Everyone’s workspace is going to look different; there’s no one right way. That’s because everyone’s method of working is different. Some still work “old school”, with pencil and paper and a rhyming dictionary at the ready. Others work completely electronically, on a tablet, smartphone or desktop computer. And then others use a combination of methods, partly on computer, partly working things out with a guitar or keyboard, jotting ideas down, then turning back to the computer to enter those ideas. (This describes my typical process.)

So since all workspaces will necessarily look different depending on how you like to work, here are three thoughts to take into consideration:

  1. Do you have a room dedicated to songwriting/musical activities?
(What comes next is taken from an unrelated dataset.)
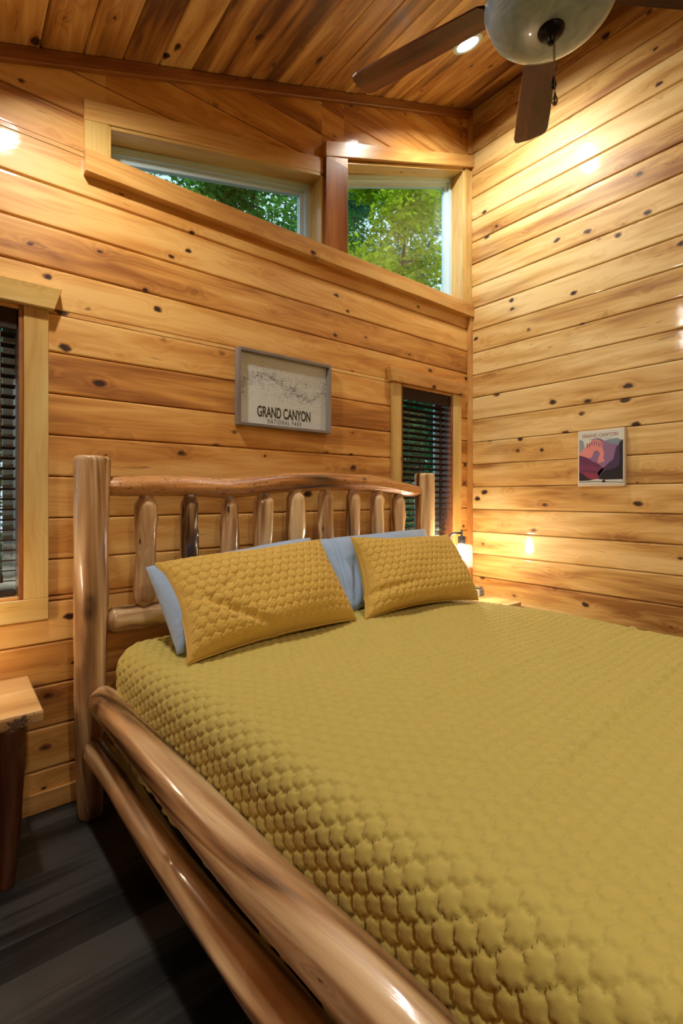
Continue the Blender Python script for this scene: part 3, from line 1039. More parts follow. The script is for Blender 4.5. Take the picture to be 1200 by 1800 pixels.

Having that room is an important part of making songwriting feel like a serious activity, not just something you do on a whim.
  2. Is your workspace free from clutter? Clutter can be defined as items that are not where they should ideally be, and aren’t contributors to your songwriting process: the stack of books and papers, old computer cables that used to do something, things on the floor that should be somewhere else.
  3. Is everything you typically use for songwriting within easy reach? By easy reach, I mean that you should be able to put your hands on what you need within 2-3 seconds.

How you organize your space is really up to you. How you know you’ve done a good job is that you’re never having to stop your creative process to find the things you need.

And if you’re the kind of person whose attention is easily distracted, you might consider putting your phone on silent or in airplane mode for the hour or so that you’ve designated to be your songwriting time.

If you really feel that you’re not bothered by clutter, can I suggest that you give organizing and de-cluttering your room a try anyway? If, once you’ve got things well organized and you feel that it hasn’t been helpful, then at least you’ve tried.

But I think you’re going to find a tidy room to be inspiring and beneficial to your songwriting process.